Output exactly the lines from the first one down to the line containing "mb.build('joint_beading', M['dark'], shell)", inclusive.
* Start *
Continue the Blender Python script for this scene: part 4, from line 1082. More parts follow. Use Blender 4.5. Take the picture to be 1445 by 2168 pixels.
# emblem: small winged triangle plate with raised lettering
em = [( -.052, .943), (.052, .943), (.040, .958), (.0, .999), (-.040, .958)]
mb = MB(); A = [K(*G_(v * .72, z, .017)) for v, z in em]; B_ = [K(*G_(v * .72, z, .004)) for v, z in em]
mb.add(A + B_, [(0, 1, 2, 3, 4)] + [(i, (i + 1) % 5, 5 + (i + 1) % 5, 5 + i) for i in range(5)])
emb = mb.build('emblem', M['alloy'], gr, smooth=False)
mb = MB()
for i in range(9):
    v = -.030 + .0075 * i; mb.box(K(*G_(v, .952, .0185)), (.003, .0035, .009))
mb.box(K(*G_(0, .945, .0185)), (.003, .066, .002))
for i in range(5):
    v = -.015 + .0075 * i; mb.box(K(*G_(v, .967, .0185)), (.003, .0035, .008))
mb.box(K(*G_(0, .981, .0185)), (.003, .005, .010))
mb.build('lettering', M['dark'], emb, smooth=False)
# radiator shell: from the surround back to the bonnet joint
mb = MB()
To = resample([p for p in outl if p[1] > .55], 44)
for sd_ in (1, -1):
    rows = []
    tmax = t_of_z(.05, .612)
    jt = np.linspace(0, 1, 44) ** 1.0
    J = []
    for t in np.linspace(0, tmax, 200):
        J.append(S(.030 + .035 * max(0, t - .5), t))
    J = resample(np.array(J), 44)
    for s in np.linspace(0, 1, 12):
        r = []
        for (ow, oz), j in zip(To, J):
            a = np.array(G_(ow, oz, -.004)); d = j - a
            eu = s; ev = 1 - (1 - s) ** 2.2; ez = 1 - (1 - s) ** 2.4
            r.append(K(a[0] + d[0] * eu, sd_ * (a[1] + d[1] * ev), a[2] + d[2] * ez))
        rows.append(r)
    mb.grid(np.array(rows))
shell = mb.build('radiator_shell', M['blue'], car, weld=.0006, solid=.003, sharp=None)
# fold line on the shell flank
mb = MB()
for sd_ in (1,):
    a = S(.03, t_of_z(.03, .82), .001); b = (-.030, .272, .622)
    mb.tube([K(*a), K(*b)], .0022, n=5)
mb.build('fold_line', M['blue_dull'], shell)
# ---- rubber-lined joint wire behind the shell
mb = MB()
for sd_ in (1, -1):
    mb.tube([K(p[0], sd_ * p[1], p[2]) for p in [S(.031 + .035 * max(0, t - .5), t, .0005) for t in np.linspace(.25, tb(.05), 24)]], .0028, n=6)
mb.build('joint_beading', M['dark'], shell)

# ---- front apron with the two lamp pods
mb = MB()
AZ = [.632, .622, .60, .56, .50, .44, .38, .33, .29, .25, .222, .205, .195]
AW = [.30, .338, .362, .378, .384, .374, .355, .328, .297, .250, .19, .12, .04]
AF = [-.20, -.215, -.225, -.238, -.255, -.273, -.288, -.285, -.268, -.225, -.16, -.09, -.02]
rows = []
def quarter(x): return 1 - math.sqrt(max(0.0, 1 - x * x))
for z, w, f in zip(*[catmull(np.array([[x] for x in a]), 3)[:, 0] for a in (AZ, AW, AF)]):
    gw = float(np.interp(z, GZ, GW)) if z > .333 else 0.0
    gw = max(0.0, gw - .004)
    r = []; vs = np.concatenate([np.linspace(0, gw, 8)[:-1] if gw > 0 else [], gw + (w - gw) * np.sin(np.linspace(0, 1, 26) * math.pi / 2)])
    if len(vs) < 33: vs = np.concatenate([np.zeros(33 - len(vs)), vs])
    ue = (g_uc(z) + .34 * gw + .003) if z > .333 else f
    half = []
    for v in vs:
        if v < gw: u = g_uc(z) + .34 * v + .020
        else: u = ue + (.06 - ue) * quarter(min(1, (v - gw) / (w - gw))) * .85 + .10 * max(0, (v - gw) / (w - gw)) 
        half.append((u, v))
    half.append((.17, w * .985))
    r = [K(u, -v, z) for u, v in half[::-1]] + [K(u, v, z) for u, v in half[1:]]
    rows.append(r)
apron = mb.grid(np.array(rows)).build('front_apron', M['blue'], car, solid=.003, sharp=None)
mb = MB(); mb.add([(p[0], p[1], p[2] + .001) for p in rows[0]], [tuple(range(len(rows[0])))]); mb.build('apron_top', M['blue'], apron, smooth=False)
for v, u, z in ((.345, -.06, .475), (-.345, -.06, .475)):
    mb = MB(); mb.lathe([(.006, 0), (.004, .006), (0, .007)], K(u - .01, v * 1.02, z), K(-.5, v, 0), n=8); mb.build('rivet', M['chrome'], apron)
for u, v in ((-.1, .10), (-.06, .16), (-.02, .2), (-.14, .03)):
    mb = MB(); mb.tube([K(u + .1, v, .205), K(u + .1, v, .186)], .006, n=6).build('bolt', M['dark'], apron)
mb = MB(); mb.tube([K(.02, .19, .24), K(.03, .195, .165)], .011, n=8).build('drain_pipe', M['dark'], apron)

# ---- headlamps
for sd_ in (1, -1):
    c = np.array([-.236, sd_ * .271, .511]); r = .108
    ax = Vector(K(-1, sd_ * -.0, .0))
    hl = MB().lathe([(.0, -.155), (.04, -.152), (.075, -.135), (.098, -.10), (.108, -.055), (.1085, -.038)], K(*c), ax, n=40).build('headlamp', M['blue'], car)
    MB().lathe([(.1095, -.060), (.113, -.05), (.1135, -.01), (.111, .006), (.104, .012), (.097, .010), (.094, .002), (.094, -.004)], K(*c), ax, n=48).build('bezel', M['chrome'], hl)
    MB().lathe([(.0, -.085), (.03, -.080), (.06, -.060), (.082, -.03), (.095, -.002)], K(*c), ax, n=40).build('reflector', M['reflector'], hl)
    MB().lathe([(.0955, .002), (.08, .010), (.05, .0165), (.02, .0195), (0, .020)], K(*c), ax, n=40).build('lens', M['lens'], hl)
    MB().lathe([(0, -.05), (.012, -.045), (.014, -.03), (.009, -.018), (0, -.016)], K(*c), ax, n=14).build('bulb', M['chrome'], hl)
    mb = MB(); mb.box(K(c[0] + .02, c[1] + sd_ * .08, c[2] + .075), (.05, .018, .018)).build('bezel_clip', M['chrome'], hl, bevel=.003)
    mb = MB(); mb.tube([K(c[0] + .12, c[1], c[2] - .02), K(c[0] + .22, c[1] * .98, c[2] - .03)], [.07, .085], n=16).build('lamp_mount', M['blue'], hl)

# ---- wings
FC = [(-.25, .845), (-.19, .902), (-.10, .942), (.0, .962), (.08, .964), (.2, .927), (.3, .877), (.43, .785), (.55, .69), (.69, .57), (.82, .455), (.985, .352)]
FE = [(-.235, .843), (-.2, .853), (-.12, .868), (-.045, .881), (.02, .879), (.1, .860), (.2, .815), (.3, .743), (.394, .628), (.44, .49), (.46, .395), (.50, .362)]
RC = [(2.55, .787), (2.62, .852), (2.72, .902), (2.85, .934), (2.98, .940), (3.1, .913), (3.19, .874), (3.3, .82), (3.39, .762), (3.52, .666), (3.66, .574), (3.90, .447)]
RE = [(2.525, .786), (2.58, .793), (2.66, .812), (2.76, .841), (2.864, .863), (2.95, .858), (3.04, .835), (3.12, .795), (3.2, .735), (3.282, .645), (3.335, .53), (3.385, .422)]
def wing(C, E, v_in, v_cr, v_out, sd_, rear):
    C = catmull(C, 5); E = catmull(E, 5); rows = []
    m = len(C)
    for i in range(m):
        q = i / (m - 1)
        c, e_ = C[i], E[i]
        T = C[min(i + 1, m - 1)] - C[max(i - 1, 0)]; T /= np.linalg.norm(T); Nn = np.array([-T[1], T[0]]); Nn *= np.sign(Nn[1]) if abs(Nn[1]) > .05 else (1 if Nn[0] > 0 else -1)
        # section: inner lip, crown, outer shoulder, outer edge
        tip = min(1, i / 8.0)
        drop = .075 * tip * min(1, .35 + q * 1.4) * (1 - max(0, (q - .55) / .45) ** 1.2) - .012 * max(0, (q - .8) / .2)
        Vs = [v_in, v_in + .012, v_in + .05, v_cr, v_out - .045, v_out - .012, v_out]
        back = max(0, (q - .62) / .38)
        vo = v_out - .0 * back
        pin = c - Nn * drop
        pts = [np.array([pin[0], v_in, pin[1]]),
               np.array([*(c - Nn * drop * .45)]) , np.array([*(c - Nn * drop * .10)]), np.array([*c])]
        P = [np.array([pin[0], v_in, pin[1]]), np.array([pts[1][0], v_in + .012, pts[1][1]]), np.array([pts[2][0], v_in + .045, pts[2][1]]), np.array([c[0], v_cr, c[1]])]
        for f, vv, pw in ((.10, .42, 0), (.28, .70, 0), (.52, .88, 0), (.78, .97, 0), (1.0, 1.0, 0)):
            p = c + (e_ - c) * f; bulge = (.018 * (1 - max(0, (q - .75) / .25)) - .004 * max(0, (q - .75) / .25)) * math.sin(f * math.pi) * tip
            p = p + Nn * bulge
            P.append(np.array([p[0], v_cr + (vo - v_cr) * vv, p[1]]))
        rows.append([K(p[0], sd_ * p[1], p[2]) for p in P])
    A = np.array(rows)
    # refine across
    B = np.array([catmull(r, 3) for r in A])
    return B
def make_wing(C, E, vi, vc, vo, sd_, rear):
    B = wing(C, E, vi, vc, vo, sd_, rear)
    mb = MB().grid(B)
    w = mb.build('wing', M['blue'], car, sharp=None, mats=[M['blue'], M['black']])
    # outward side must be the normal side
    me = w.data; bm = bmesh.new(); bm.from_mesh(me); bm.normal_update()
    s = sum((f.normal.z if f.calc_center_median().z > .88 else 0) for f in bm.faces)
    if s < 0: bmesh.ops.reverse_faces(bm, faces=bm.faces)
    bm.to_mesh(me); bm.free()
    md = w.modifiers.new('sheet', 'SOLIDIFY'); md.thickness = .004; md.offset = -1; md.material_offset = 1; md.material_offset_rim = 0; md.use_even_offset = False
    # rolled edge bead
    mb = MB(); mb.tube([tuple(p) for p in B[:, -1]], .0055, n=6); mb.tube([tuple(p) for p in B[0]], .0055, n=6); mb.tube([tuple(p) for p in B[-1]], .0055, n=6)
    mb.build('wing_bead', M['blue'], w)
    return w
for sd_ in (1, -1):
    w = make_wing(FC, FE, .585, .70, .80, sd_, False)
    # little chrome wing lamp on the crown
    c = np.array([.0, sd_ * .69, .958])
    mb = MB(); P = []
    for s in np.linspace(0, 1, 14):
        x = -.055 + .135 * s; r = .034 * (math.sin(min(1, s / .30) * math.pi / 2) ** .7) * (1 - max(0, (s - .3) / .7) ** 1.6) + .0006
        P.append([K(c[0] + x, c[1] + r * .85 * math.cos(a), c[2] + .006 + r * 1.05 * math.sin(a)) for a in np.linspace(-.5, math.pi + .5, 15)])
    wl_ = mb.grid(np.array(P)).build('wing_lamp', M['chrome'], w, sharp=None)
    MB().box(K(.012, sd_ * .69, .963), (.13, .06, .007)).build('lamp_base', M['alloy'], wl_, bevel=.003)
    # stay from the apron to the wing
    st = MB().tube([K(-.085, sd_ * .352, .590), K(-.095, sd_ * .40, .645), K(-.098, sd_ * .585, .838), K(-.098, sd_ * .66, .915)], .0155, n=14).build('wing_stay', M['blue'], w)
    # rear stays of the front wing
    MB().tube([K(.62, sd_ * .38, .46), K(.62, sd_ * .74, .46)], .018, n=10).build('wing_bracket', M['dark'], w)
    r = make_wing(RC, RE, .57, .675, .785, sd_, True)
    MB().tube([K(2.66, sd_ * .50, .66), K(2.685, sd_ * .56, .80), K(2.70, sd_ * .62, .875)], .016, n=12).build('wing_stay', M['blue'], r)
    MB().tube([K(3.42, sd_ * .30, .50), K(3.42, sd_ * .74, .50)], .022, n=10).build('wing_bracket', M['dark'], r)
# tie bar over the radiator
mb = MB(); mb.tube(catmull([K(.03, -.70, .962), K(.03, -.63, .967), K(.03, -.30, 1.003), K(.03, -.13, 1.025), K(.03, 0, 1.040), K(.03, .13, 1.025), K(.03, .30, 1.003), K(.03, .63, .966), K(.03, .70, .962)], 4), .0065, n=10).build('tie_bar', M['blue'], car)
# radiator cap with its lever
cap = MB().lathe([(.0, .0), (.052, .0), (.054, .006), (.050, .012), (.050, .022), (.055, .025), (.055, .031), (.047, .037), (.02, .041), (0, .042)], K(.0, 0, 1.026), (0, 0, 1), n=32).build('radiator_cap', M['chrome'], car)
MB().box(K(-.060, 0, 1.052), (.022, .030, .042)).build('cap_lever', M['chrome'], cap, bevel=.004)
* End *
## Answer
Continue the Blender Python script for this scene: part 4, from line 1082. More parts follow. Use Blender 4.5. Take the picture to be 1445 by 2168 pixels.
# emblem: small winged triangle plate with raised lettering
em = [( -.052, .943), (.052, .943), (.040, .958), (.0, .999), (-.040, .958)]
mb = MB(); A = [K(*G_(v * .72, z, .017)) for v, z in em]; B_ = [K(*G_(v * .72, z, .004)) for v, z in em]
mb.add(A + B_, [(0, 1, 2, 3, 4)] + [(i, (i + 1) % 5, 5 + (i + 1) % 5, 5 + i) for i in range(5)])
emb = mb.build('emblem', M['alloy'], gr, smooth=False)
mb = MB()
for i in range(9):
    v = -.030 + .0075 * i; mb.box(K(*G_(v, .952, .0185)), (.003, .0035, .009))
mb.box(K(*G_(0, .945, .0185)), (.003, .066, .002))
for i in range(5):
    v = -.015 + .0075 * i; mb.box(K(*G_(v, .967, .0185)), (.003, .0035, .008))
mb.box(K(*G_(0, .981, .0185)), (.003, .005, .010))
mb.build('lettering', M['dark'], emb, smooth=False)
# radiator shell: from the surround back to the bonnet joint
mb = MB()
To = resample([p for p in outl if p[1] > .55], 44)
for sd_ in (1, -1):
    rows = []
    tmax = t_of_z(.05, .612)
    jt = np.linspace(0, 1, 44) ** 1.0
    J = []
    for t in np.linspace(0, tmax, 200):
        J.append(S(.030 + .035 * max(0, t - .5), t))
    J = resample(np.array(J), 44)
    for s in np.linspace(0, 1, 12):
        r = []
        for (ow, oz), j in zip(To, J):
            a = np.array(G_(ow, oz, -.004)); d = j - a
            eu = s; ev = 1 - (1 - s) ** 2.2; ez = 1 - (1 - s) ** 2.4
            r.append(K(a[0] + d[0] * eu, sd_ * (a[1] + d[1] * ev), a[2] + d[2] * ez))
        rows.append(r)
    mb.grid(np.array(rows))
shell = mb.build('radiator_shell', M['blue'], car, weld=.0006, solid=.003, sharp=None)
# fold line on the shell flank
mb = MB()
for sd_ in (1,):
    a = S(.03, t_of_z(.03, .82), .001); b = (-.030, .272, .622)
    mb.tube([K(*a), K(*b)], .0022, n=5)
mb.build('fold_line', M['blue_dull'], shell)
# ---- rubber-lined joint wire behind the shell
mb = MB()
for sd_ in (1, -1):
    mb.tube([K(p[0], sd_ * p[1], p[2]) for p in [S(.031 + .035 * max(0, t - .5), t, .0005) for t in np.linspace(.25, tb(.05), 24)]], .0028, n=6)
mb.build('joint_beading', M['dark'], shell)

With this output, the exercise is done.